Excerpted from an excellent discussion of the implications of David Graeber’s new book, the Utopia of Rules, by Simone Cicero:

(we recommend reading the whole essay!)

““Only” fifteen years after Himanen’s book, a prophet of business thinking such as Geoffrey Moore looks at Coase’s seminal “The Nature of the Firm” and explores the deep changes that the digitally transformed economy is having on the structure of the firm itself. According to Moore, the transition to post-industrial, information, age is finally getting to maturation and having effects not only on the business models (with the rise of the “age of access” and “on demand” economy) but also onto the very nature of the firm itself.
The growing demand for the firm to be able to act as a pivotal point – interact and collaborate with partners and peers – is being deeply disruptive to the hierarchical and bureaucratic management structures that provided the motivation for the existence of an entire class of middle-management, middle-class jobs for most of the twentieth century.

The transition from corporate bureaucracies to digital empires is, according to Greg Satell, so relevant that he defines Platforms as “bureaucracies for the networked age“.

Ultimately you go then, gradually and with huge differences between different industries, from an industrial perspective, of a linear relationship between firms and the market to one which is networked and post-industrial. While in the first, the company (capital) owns the means of production and workers access them to produce products and services to be marketed, In the latter the market is reticular and indistinguishable from the society, the means of production are dispersed and accessible and companies have the main aim of connecting supply and demand and facilitating the “citizen producer”.

It is therefore impossible, recognizing how the maturation and the ubiquity of the networks and the social web transformed the structure of society in a “grid”, not to overcome the “linear” logic of business typical of industrial production. Is therefore necessary, in companies and organizations – and eventually in ourselves – to adopt a new attitude, a new work ethic.

But what can then be the guiding spirit, the basic ethics of this transformation? Himanen (and others) identify this in the hacker ethic. In the hacker ethic of work, work has to be interesting and fun and, above all, must create value for the worker, the organization and for society as a whole. Workers also must have freedom to organize their work in a way that is more functional to reach their own goals and in the manner that best fits their needs and insights.

A lot of Himanen’s vision can be also seen in the work of historical leaders of organization transformation such as Peter Drucker or in the “learning organization” advocated by Peter Senge where “…people continually expand their capacity to create the results they truly desire, where new and expansive patterns of thinking are nurtured, where collective aspiration is set free, and where people are continually learning to see the whole together”

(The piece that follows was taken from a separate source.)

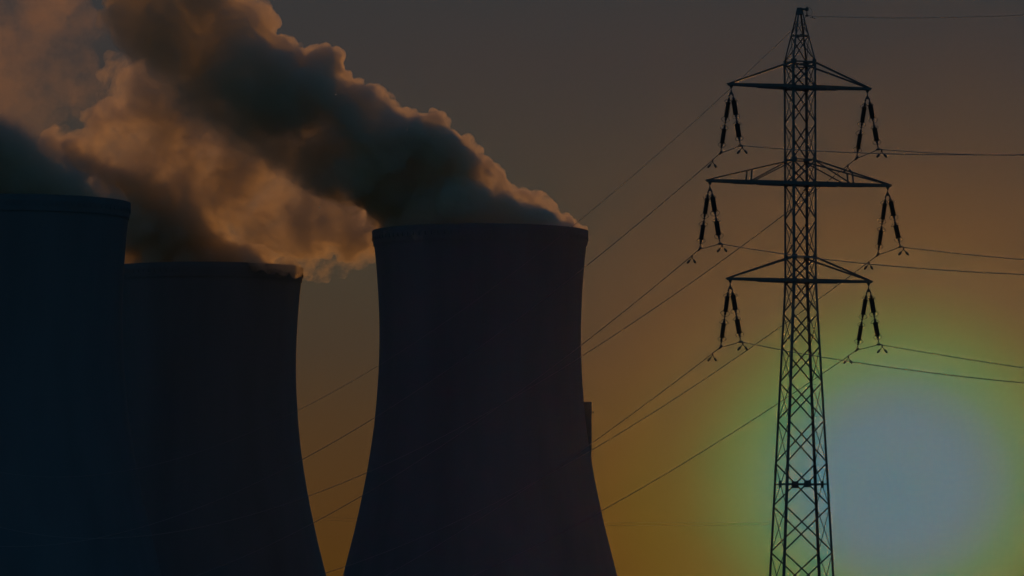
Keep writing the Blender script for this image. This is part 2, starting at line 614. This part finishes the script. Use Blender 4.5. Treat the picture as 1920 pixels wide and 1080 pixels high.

Exactly in 2001, in conjunction with Himanen’s book release, we witnessed what can be considered among the first incarnations of hacker thinking in the world of production in the information age: in February of that year, in fact, a group of software developers, met to discuss new practices and methods of software development and gave birth to the “Agile Manifesto”.

This manifesto, made ??of 12 principles, and four Key aspects was a real break with the world of hierarchies, long term contracts and bureaucratic companies that, in most cases, even after almost 15 years, is still the market that we know and live every day as professionals.

* Individuals and interactions over processes and tools

* Working software over comprehensive documentation

* Customer collaboration over contract negotiation

* Responding to change over following a plan

The vision embodied by the Agile Manifesto was actually emerging from a cultural background inspired in part from the work of Richard Stallman – the last “true hacker” according to Steven Levy – and other Free software activists.”